BEACH HOUSE 7 gets 9/10

Beach House


As numerals go, it doesn’t get any luckier or more popular than 7, still very much the world’s favourite magic number. As well as representing some interesting connections in numerology, the number 7 also reigns supreme as the most significant and revered digit of them all, spreading across several religions and cultures as well as featuring prominently in some of the world’s most celebrated fictional works – The Seventh Seal, The Seven Samurai and The Secret Seven to name but a few.  

7 also happens to be the name of Beach House’s gorgeous new album, aptly titled as it is because as well being the band’s seventh album, the duo of Alex Scally and Victoria Legrand have now written and released a total of 77 songs together. Now, if all those 7’s stacked up is not somehow channelling some sort of auspicious spiritual force then consider me a non believer.

And just like Beach House themselves, seven is a bit of an awkward bugger of a number in that it can’t be divided – Scally and Legrand have been together for 13 years now and going from strength to strength – and won’t bend to the rules so easily. Pledging to rethink old methods and shed some self-imposed limitations for their new record, the Baltimore bred duo – accompanied by their live drummer James Barone – decided to follow their muse and do whatever came naturally, letting their creative moods, instead of instrumentation, dictate the album’s feel.

Consequently, there are songs with no guitar, some without keyboards and some with the kind of dense layers and elaborate production that the band could not possibly hope to recreate live. While envelopes are liberally being pushed on 7, the album somehow manages to sound fresh and new without losing the essence of what made Beach House’s sublime dream pop brew so seductive in the first place.

The result is Beach House’s best record to date – a sublime 11 song collection that veers seamlessly between trippy and majestic sounding, each track honed to perfection and underpinned by immersive, indelible melody. Swapping out longtime producer Chris Coady for Pete “Sonic Boom” Kember of Spaceman 3 and Spectrum fame in the role of co-producer alongside the band, 7 comes across as the band’s dreamiest and most accessible collection of songs thus far, equal measures lush chillwave and stately, melancholic dream pop and all set against an achingly beautiful wash of organic sound.

Kember was said to the driving force behind the album, helping the band shed conventions from the creative process and protecting the record from the destructive forces of studio overproduction and over-development, and credit must go to him for doing whatever it took to get the band’s songs to sound this amazing – all warm and polished with an unforced grandeur that is hard to resist and an immediacy that gives it an almost pop-tinged feel.

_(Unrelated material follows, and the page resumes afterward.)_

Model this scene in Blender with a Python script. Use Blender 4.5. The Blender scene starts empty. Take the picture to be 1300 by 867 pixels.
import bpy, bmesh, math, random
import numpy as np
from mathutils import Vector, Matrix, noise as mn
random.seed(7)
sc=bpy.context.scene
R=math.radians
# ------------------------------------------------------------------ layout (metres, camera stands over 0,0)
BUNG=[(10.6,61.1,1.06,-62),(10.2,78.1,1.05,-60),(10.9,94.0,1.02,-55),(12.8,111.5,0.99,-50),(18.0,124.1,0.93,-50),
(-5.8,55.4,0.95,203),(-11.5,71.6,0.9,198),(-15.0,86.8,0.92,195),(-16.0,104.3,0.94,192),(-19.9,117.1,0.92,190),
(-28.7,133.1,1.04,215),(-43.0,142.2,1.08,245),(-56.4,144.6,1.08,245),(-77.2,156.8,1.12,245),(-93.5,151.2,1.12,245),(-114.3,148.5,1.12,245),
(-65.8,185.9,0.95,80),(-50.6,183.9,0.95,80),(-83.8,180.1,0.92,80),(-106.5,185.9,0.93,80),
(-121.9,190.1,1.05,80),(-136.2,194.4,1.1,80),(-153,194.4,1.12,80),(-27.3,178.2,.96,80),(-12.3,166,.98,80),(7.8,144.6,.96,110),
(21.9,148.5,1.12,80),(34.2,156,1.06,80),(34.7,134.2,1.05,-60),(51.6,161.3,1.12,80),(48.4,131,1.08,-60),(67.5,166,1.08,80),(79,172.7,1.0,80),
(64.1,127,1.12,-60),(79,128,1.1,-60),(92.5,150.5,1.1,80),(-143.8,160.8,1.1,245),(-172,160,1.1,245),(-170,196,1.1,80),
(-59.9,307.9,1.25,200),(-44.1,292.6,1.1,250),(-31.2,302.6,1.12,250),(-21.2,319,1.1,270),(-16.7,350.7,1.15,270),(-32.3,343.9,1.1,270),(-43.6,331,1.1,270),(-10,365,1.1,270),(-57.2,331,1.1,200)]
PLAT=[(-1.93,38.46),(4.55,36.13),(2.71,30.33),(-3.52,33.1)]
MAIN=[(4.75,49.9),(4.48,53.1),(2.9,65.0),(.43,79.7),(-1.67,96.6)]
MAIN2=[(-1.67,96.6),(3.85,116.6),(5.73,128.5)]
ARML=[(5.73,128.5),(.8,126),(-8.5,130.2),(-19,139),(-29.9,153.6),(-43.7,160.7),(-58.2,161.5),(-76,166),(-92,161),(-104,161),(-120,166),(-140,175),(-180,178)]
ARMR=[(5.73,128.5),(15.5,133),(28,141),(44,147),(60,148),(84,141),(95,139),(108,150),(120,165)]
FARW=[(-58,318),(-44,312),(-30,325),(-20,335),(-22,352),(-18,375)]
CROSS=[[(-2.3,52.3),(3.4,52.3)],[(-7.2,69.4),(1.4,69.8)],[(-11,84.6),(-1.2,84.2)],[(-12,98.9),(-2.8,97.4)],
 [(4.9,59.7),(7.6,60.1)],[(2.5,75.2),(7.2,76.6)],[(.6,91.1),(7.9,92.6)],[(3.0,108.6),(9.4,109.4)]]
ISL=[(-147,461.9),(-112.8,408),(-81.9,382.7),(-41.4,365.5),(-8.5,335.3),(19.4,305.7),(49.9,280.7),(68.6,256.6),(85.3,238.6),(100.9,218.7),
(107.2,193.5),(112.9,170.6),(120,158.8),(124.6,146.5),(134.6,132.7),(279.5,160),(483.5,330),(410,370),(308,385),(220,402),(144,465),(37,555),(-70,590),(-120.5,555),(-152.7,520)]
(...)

Kember’s masterful sonic tweaking has added weight to the band’s bottom end, giving them a harder edge, whilst still retaining the dream-like quality of the duo’s trademark sound.

Dark Spring – the best of four singles to be broken off from the album – kicks off the album on a high, a more uptempo affair than your normal Beach House fare that is carried along by a fizzing synth line and an incessant drum pattern. As opening salvos go, Dark Spring certainly does the trick in grabbing the attention from the off. The other singles from 7 are Lemon Glow, Dive and Black Car, four superlative tracks that did the job of hyping up expectations prior to the album’s release, such was their high quality. With singles this good, you just knew that the album was going to be special.

Lead single Lemon Glow ebbs and flows like a pop song, albeit a dark one cascading in reverb. The track sounds familiar and inviting like a classic Beach House tune, but with a noisier, industrial vibe. Definitely one of the standout tracks on the album. Dive starts off as a slow burning Spaceman 3-esque trip out number before building up into a stomping psychedelic anthem with soaring guitars and pummelling drums while Black Car is a sumptuous cinematic beauty that swirls in hypnotic fashion with Legrand’s sonorous ice maiden vocals taking centrestage.

Elsewhere, the wonderful Pay No Mind is an enchanting, slow motion pop ballad that comes across like The Shangri-Las covering The Jesus and Mary Chain produced by Kevin Shields doing his best Phil Spector impersonation (phew!), while both Woo and Drunk In LA hark back to band‘s earlier work, all watery reverb – drenched synths and celestial vocals.

There’s an acoustic guitar dancing with swirling synths on the poppy, Mazzy Star-esque highlight Lose Your Smile, adding some welcome new textures to the classic Beach House sound. On the unusual, cinematic sounding L’Innconue, Legrand’s ghostly, multi tracked vocals draw listeners into a hazy dreamscape. Sprawling seven minute closer Last Ride sees out proceedings on an epic high, the song building intently towards an outro of sustained, distorted guitars and warm feedback.

By retooling their sound in a quest for creative rebirth and rejuvenation, Beach House have created their best album yet, an immensely listenable masterpiece of melancholy, mood and majestic melody. A near faultless record, who knew that seventh heaven would sound this beautiful? At the end of the year, don’t be surprised to see vying for the top spot on the usual Album Of The Year lists.